Sono tre i lungometraggi provenienti dall’estremo oriente che saranno presentati all’edizione numero settantacinque del festival di Locarno, dal prossimo tre agosto. Il restauro di Written Face, lavoro con cui nel 1995 il regista svizzero Daniel Schmid esplorava la figura di uno degli attori di kabuki più amati nell’arcipelago; Arnold Is a Model Student del thailandese Sorayos Prapapan e il malese Stone Turtle.

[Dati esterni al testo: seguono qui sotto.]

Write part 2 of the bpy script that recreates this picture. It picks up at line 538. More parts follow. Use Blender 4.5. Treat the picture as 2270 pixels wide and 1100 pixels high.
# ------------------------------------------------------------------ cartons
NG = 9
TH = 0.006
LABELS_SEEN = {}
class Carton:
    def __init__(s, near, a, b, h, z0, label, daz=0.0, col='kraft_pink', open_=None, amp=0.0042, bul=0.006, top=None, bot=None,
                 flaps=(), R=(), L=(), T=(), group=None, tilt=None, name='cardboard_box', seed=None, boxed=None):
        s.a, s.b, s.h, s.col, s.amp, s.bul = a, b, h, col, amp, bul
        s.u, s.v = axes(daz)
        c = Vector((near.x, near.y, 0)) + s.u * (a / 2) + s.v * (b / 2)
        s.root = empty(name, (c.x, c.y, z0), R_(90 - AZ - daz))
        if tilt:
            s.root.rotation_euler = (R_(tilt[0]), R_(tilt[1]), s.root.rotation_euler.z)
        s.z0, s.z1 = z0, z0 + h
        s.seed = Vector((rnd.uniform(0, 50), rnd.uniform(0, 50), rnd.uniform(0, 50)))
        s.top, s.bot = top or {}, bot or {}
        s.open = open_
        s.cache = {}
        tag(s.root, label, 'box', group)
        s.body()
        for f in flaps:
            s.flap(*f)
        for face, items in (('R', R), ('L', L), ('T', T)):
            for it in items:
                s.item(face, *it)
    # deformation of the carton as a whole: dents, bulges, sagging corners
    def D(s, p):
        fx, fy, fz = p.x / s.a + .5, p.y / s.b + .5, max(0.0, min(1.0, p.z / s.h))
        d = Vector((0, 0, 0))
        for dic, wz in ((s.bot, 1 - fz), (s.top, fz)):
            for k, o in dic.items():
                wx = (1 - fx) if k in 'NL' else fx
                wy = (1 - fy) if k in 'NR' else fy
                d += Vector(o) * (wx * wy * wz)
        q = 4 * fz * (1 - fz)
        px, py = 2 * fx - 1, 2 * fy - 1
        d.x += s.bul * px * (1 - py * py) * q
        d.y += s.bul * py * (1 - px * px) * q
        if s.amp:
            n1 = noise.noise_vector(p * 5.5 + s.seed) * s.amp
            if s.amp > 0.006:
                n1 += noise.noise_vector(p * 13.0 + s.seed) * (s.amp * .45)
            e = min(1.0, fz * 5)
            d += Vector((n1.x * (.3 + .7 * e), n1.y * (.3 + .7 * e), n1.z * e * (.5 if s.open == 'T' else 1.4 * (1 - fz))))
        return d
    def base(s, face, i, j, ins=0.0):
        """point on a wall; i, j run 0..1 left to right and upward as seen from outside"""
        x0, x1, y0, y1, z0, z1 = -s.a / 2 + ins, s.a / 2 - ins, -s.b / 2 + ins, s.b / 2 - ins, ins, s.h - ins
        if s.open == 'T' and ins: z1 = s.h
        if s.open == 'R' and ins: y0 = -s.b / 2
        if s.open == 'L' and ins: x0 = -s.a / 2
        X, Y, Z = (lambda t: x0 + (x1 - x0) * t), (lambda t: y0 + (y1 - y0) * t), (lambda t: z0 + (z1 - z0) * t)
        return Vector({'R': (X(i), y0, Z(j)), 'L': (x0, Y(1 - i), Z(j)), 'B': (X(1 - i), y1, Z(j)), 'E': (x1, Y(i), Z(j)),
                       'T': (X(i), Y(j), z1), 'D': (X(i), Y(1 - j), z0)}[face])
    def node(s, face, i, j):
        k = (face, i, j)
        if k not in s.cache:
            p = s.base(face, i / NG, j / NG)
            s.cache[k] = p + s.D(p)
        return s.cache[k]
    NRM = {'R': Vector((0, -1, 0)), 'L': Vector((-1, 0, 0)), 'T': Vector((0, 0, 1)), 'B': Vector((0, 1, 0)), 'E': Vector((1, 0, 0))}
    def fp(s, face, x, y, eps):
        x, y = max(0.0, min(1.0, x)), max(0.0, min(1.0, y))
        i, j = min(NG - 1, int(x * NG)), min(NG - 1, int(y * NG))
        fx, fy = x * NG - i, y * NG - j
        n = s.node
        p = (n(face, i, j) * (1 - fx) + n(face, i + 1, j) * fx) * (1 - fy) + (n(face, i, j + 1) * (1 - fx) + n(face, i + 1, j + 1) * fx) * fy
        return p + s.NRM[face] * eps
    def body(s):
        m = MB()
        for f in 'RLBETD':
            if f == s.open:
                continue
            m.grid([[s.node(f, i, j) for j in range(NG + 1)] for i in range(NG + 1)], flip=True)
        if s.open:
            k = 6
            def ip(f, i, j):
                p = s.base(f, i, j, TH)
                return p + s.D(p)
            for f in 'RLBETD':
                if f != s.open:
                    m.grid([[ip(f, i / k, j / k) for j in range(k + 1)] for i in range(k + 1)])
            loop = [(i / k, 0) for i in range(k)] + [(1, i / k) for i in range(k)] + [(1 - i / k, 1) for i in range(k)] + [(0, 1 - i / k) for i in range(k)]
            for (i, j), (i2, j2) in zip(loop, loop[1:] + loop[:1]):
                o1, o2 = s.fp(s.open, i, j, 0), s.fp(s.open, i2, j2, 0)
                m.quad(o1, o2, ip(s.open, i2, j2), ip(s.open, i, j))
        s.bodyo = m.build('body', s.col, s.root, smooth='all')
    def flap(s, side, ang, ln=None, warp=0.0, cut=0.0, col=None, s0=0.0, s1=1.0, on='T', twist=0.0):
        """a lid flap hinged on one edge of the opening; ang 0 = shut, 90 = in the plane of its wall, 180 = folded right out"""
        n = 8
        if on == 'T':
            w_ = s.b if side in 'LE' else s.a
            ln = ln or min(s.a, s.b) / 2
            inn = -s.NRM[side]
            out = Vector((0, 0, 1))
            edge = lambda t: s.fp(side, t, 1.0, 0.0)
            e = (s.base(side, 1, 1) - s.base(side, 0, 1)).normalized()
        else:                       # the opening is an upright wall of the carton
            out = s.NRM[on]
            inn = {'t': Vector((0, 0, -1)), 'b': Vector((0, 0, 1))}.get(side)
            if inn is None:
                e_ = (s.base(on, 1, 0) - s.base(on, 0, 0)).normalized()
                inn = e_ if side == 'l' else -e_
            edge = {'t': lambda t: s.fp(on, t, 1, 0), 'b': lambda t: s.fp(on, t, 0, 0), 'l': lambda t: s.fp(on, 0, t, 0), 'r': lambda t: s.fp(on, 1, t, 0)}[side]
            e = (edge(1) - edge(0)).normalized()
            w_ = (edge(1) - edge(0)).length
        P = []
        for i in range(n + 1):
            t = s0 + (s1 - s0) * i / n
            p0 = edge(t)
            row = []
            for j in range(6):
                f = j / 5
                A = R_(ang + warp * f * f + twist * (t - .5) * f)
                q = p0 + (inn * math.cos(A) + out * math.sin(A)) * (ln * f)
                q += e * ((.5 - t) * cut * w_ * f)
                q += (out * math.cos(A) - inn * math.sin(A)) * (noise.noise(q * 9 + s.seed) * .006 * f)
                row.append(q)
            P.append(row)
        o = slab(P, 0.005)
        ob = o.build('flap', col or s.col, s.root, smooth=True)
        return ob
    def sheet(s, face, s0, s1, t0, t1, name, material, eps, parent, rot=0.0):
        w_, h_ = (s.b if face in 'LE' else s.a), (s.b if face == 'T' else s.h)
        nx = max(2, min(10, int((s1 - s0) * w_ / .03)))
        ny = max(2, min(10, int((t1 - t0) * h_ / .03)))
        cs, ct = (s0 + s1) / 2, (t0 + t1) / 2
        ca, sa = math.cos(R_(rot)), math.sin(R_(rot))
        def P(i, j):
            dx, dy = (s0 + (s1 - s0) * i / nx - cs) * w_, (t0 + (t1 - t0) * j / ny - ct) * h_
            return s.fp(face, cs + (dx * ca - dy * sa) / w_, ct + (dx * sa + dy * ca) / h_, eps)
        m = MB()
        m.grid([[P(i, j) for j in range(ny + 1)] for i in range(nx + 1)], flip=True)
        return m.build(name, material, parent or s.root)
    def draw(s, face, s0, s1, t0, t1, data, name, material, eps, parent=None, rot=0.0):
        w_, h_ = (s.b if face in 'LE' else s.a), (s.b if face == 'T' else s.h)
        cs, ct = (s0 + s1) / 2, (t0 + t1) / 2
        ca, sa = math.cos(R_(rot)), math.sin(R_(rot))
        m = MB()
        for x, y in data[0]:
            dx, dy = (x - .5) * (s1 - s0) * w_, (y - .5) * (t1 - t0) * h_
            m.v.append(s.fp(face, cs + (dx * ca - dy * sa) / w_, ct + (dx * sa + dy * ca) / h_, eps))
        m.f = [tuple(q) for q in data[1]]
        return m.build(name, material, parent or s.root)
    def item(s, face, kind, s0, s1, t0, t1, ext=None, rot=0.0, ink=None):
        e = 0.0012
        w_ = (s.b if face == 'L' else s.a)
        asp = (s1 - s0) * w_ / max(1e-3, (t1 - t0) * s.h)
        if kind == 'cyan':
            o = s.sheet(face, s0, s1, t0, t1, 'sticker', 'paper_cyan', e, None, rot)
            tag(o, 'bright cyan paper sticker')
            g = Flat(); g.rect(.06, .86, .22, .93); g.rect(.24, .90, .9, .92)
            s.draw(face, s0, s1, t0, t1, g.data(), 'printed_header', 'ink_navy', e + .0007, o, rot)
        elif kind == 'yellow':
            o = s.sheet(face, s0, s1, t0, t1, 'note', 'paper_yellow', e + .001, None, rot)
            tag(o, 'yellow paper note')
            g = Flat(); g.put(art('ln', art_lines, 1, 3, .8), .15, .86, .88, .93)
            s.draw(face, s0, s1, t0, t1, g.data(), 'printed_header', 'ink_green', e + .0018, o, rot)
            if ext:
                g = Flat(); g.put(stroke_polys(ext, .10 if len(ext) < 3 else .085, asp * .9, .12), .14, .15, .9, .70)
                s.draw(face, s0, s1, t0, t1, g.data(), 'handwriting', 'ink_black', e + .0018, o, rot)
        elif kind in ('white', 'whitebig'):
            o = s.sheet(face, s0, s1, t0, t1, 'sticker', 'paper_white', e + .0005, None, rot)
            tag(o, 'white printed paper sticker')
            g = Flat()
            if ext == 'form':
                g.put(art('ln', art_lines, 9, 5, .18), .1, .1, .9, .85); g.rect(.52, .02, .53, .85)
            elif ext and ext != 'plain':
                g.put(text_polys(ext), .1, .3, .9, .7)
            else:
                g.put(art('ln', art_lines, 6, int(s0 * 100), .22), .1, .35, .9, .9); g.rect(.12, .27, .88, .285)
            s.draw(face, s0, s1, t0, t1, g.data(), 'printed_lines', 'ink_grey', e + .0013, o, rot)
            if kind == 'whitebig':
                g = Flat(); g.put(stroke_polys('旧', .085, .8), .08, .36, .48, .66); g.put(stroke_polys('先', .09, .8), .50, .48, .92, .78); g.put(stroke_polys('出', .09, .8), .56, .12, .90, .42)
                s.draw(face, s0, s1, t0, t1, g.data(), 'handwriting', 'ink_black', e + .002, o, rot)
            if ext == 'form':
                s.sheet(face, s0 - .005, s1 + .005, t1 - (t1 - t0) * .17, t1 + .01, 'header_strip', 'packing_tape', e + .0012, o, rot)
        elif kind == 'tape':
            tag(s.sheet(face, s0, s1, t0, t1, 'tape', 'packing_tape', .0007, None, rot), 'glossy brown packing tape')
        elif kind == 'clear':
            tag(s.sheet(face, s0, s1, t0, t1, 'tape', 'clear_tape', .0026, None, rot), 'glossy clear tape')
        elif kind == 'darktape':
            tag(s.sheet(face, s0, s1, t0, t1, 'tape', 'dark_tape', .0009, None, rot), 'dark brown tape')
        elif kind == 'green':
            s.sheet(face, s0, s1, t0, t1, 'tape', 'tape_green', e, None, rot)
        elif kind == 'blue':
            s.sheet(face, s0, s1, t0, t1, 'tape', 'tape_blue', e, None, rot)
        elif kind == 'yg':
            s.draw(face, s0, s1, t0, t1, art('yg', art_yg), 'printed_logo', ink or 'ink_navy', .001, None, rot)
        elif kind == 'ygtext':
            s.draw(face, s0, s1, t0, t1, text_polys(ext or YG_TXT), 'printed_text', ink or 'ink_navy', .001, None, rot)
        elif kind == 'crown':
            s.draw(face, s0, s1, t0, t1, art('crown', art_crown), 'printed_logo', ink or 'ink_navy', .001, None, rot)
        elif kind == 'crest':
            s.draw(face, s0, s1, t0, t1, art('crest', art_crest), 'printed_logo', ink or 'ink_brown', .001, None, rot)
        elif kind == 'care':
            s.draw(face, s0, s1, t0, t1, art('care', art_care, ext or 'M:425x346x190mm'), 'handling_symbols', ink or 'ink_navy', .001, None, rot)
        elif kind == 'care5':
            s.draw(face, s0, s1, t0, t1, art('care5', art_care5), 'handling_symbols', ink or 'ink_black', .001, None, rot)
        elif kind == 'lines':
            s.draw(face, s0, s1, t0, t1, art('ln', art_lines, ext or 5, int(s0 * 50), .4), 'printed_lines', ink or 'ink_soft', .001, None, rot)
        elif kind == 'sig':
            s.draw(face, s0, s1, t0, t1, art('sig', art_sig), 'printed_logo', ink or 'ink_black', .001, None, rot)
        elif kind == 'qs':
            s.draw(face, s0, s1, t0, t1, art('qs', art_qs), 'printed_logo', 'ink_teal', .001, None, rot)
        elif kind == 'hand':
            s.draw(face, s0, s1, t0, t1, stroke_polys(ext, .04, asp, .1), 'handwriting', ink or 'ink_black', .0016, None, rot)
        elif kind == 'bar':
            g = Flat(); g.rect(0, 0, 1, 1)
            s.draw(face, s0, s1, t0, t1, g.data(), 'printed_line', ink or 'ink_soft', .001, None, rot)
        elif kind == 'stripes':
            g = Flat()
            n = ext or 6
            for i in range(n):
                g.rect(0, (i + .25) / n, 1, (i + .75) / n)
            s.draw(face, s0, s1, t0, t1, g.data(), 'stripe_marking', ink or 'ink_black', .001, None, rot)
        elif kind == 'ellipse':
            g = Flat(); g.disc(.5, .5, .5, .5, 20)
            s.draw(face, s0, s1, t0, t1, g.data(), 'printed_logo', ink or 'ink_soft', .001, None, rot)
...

Quest’ultimo, che sarà presentato nel concorso internazionale, è un viaggio, metaforico e nel tempo, da parte di Zahara, una donna apolide che vive in una sperduta isola della Malesia dove vende uova di tartaruga. Questo viaggio all’interno della cultura e del folklore del luogo, inizia quando Samad, un ricercatore, la assume come guida. Il film è il primo lungometraggio in lingua malese presentato in competizione a Locarno ed è diretto da Ming Jin Woo, autore le cui opere sono già state presentate nei principali festival europei nel corso dell’ultimo decennio. Stone Turtle è prodotto dalla Greenlight Picture, fondata dallo stesso Woo e ha fra i collaboratori, qui nel ruolo di produttore e montatore, Edmund Yeo, a sua volta ottimo regista che lavora fra Giappone e Malesia. Secondo quanto affermato dai produttori, il film fa ampio uso di scene animate, realizzate da Paul Williams, artista ed animatore che lavora fra il Giappone ed il Regno Unito e che in passato aveva collaborato anche con lo Studio Ghibli per La tartaruga rossa (La Tortue rouge) di Michaël Dudok de Wit nel 2016.

Arnold Is a Model Student sarà invece presentato nel concorso «Cineasti del presente», si tratta di una storia di uno studente modello che un giorno resta imbrigliato in un losco affare di esami truccati, sullo sfondo e all’orizzonte, una grande manifestazione di protesta organizzata dagli studenti contro la mancanza di libertà. Il film, per ammissione dello stesso regista Sorayos Prapapan, si ispira ai fatti legati al movimento Bad Student, cresciuto ed esploso nel corso del 2020 nel paese asiatico. Cominciata come protesta contro il divieto di portare i capelli in modo individuale e libero, il movimento si è in seguito allargato andando a colpire le restrizioni del sistema educativo tailandese e spingendosi fino ad una critica del sistema politico thailandese, una monarchia trasformata in dittatura militare dal 2016.

Nella sezione «Histoire(s) du cinéma» sarà proiettata una versione restaurata in 4K di The Written Face, opera del 1995 con la quale il regista Daniel Schmid compone un interessante e sperimentale ritratto di Tamasaburo Bando, attore di teatro kabuki, ma che ha partecipato come attore in alcuni film e che si è anche cimentato nella regia cinematografica, famoso soprattutto per essere uno degli onnagata più talentuosi. Un onnagata è colui, uomo, che interpreta il ruolo della donna nel teatro tradizionale giapponese e come detto dallo stesso Bando nel documentario non si tratta di una rappresentazione della donna, ma di un tentativo di indicare quale sia l’essenza della donna.

Il film di Schmid è un documentario che si prende molte libertà e che ibrida i generi, da una parte è composto da brevi interviste con Bando stesso, dall’altra una larga fetta del lavoro è occupata da Twilight Geisha, un film nel film con protagonista lo stesso Bando. Ma la maggior parte della durata è occupata dalle sue performance sul palco, tra cui Sagi musume, Orochi e Seki no to, e da interviste e performance di e con coloro a cui si ispira, l’attrice Haruko Sugimura, volto di molti lavori di Ozu e Naruse, la danzatrice e geisha Han Takehara e Kazuo Ohno, il grande danzatore butoh a cui Schmid dedicò un bel ritratto con Kazuo Ohno, film uscito anch’esso nel 1995.